Mr. Bush will announce the appointment of the first five of two dozen scholars to be affiliated with the institute, which has already scheduled a half-dozen conferences for next year, according to organizers. The former first lady, Laura Bush, will also speak at Thursday's event to discuss how women's issues will be injected into all the institute's program areas, including sponsorship of a conference on the education of women in Afghanistan.

"The president has been working with these ideas for a long time now," said James K. Glassman, a former top State Department official now serving as the institute's founding executive director. "He wanted to do something very different from other former presidents, and that is to create a research institute that's independent, nonpartisan and scholarly and that will have an impact on the real world."
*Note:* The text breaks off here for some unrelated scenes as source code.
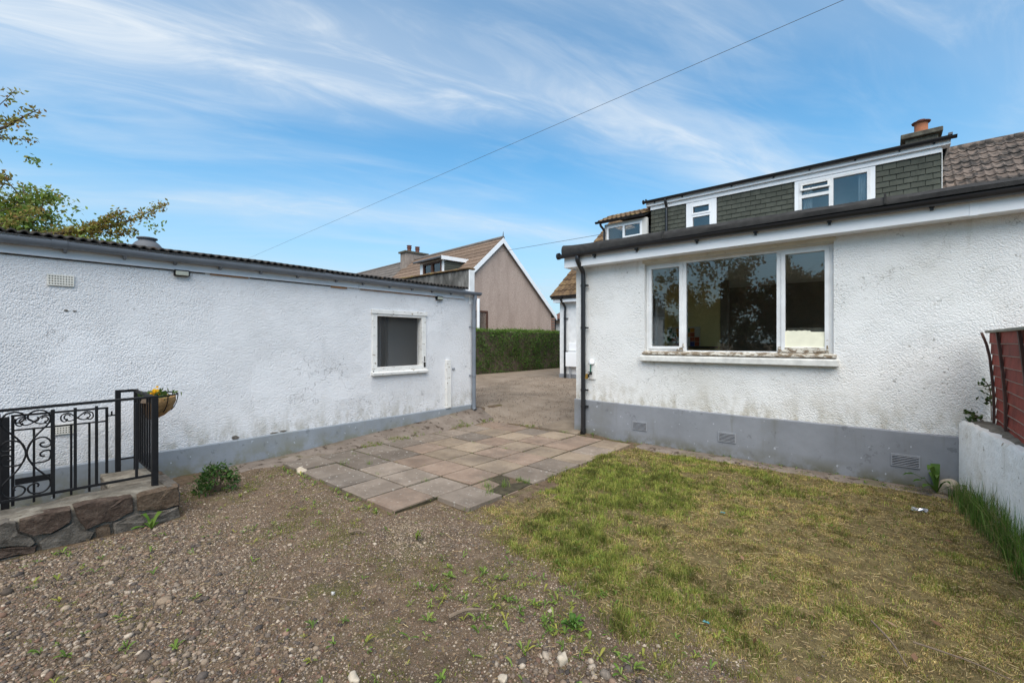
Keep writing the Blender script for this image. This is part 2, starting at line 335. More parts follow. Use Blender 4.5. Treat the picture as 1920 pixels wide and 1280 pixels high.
def drivemat():
    m = MatB('driveway', 0.95, 0.12)
    k = m.ramp(m.noise(2.2, 7, 0.65), [(0.28, (0.150, 0.115, 0.085)), (0.5, (0.215, 0.170, 0.128)), (0.75, (0.28, 0.228, 0.18))])
    k = m.mix(m.math('MULTIPLY', m.rng(m.noise(45, 3), 0.5, 0.7), 0.45), k, (0.30, 0.26, 0.22))
    k = m.mix(m.math('MULTIPLY', m.rng(m.noise(70, 3), 0.56, 0.7), 0.5), k, (0.085, 0.07, 0.058))
    k = m.mix(m.math('MULTIPLY', m.rng(m.noise(0.8, 5), 0.55, 0.7), 0.35), k, (0.10, 0.085, 0.068))
    m.col(k); m.bump(m.noise(70, 4), 0.7, 0.01)
drivemat()
def stripmat():
    m = MatB('path_concrete', 0.95, 0.12)
    k = m.ramp(m.noise(3, 7, 0.65), [(0.3, (0.135, 0.108, 0.088)), (0.55, (0.20, 0.165, 0.138)), (0.75, (0.26, 0.22, 0.185))])
    k = m.mix(m.math('MULTIPLY', m.rng(m.noise(9, 6, 0.7), 0.54, 0.62), 0.85), k, (0.05, 0.036, 0.026))
    k = m.mix(m.math('MULTIPLY', m.rng(m.noise(2.6, 4), 0.56, 0.7), 0.5), k, (0.115, 0.105, 0.045))
    m.col(k); m.bump(m.noise(50, 5), 0.6, 0.01)
stripmat()
def oldwall():
    m = MatB('wall_old', 0.9, 0.15)
    k = m.ramp(m.noise(3, 7, 0.7), [(0.28, (0.52, 0.47, 0.39)), (0.40, (0.75, 0.73, 0.68)), (0.55, (0.84, 0.83, 0.80))])
    k = m.mix(m.rng(m.noise(11, 6, 0.72), 0.63, 0.67), k, (0.30, 0.25, 0.18))
    k = m.mix(m.math('MULTIPLY', m.rng(m.noise(8, 4, 0.6, (1, 1, 0.15)), 0.56, 0.72), 0.5), k, (0.40, 0.35, 0.26))
    m.col(k); m.bump(m.math('ADD', m.noise(14, 6, 0.7), m.math('MULTIPLY', m.noise(60, 3), 0.3)), 0.8, 0.02)
oldwall()

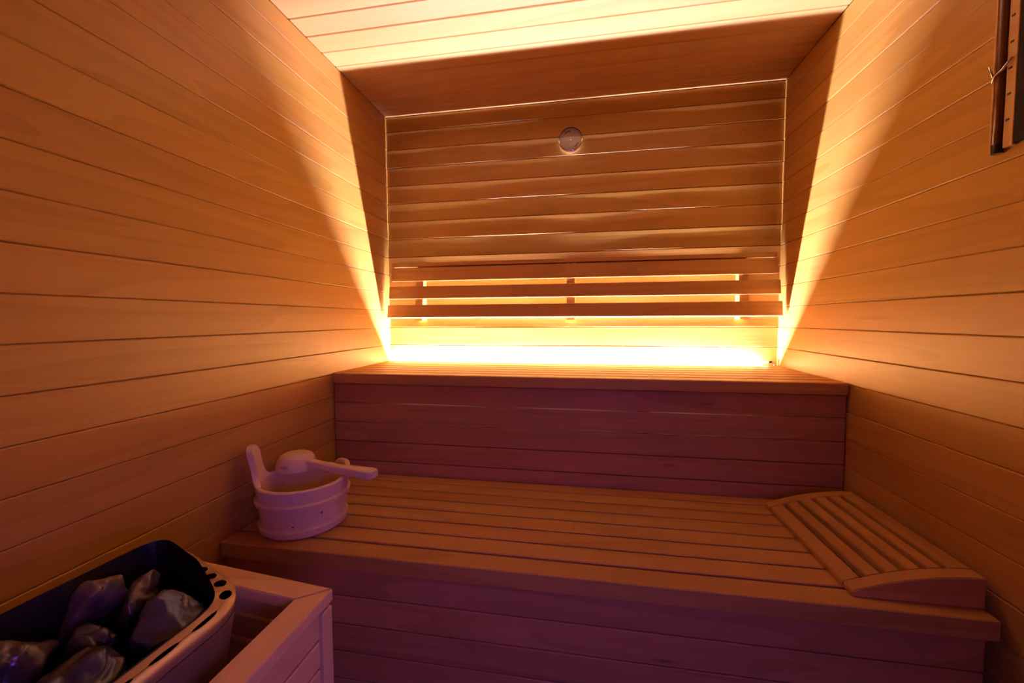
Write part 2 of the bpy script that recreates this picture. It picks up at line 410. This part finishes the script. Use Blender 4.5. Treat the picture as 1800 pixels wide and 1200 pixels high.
for k in range(6):
    g0 = 0 if k == 0 else 0.026
    g1 = 0 if k == 5 else 0.026
    me = strip_prism(us[k]+g0, us[k+1]-g1, HY0+EW+0.0002, HY1-EW-0.0002, None if k in (0, 5) else 0.018, 4)
    o = add('slat', rotY(me), M['bench'], None, (0, 0, 0), (0, 0, R(90)))
    ch(o, hr)

# ------------------------------------------------------------------ bucket
BX, BY = 0.159, -0.902
bk = tag(empty('sauna_bucket', (BX, BY, ZL)), 'pale wooden sauna bucket with tall ear on the lower bench', 'bucket')
rb, rt_, hb = 0.1115, 0.1265, 0.140
def br_(z): return rb + (rt_-rb)*z/hb
body = [(0, 0.0008), (rb-0.004, 0.0008), (rb, 0.004)] + [(br_(z), z) for z in (0.03, 0.07, 0.105, hb-0.003)] + [(rt_-0.003, hb), (rt_-0.010, hb), (rt_-0.013, hb-0.003), (rb-0.006, 0.022), (rb-0.012, 0.016), (0, 0.016)]
ob = add('tub', lathe('tub', body, 72), M['pine'], bk, (0, 0, 0))
def hoop(z0, z1):
    return lathe('hoop', [(br_(z0)+0.0002, z0), (br_(z0)+0.0065, z0+0.003), (br_(z1)+0.0070, z1-0.005), (br_(z1)+0.0002, z1), (br_((z0+z1)/2)-0.003, (z0+z1)/2), (br_(z0)+0.0002, z0)], 72)
add('hoop', hoop(0.006, 0.030), M['pine'], bk)
add('hoop', hoop(0.082, 0.102), M['pine'], bk)
def ear(theta, hgt, half, name='ear'):
    """curved stave rising out of the rim: width profile along the rim arc, rounded top"""
    v, f = [], []; n = 16
    rows = []
    top = hgt
    for i in range(n+1):
        s = i/n; z = top*s
        flare = 1.9*math.exp(-s*hgt/0.016)
        if s > 0.72:
            q = (s-0.72)/0.28; wv = half*(1.12)*math.sqrt(max(0.0, 1-(q*0.97)**2.2)) + 0.001
        else:
            wv = half*(0.92+0.2*s/0.72)
        rows.append((z, wv*(1+flare)))
    lean = 0.18
    for z, wv in rows:
        for side in (0, 1):
            for j in range(5):
                o_ = (-1+2*j/4)*wv
                rr = (rt_ - (0.0005 if side == 0 else 0.0165)) + lean*z
                a = theta + o_/rt_
                v.append((rr*math.cos(a), rr*math.sin(a), hb-0.004+z))
    for i in range(n):
        for j in range(4):
            a = i*10+j
            f.append((a, a+1, a+11, a+10)); a += 5
            f.append((a, a+10, a+11, a+1))
        f.append((i*10, i*10+10, i*10+15, i*10+5)); f.append((i*10+4, i*10+9, i*10+19, i*10+14))
    k = n*10
    for j in range(4):
        f.append((k+j, k+j+1, k+j+6, k+j+5)); f.append((j, j+5, j+6, j+1))
    me = pyd(name, v, f)
    bm = bmesh.new(); bm.from_mesh(me)
    ed = [e for e in bm.edges if len(e.link_faces) == 2 and e.calc_face_angle(0) > R(55)]
    bmesh.ops.bevel(bm, geom=ed, offset=0.0022, segments=2, affect='EDGES'); bm.to_mesh(me); bm.free()
    for p in me.polygons: p.use_smooth = True
    me.set_sharp_from_angle(angle=R(40))
    return add(name, me, M['pine'], bk)
ear(R(204), 0.108, 0.026)
ear(R(47), 0.026, 0.030)
def peg(ang, z):
    d = Vector((math.cos(ang), math.sin(ang), 0)); c = d*(br_(z)+0.0002); 
    return add('peg_hole', tube('peg_hole', [c-d*0.002, c+d*0.0006], 0.0024, 10), M['ink'], ob, (0, 0, z))
peg(R(-68), 0.040); peg(R(-32), 0.066)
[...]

Update at 12:36 p.m.: More Dubya news today: He's chosen the Miller Center of Public Affairs at the University of Virginia to conduct a "comprehensive oral history of his presidency." Says Bush, "This oral history project will offer future generations a comprehensive look at what it was like to lead the country during some extraordinary challenges."

Update at 3 p.m.: The Washington Times provides the initial coverage of Bush's speech, during which he said, "As the world recovers, we will face a temptation to replace the risk-and-reward model of the private sector with the blunt instruments of government spending and control. History shows that the greater threat to prosperity is not too little government involvement, but too much."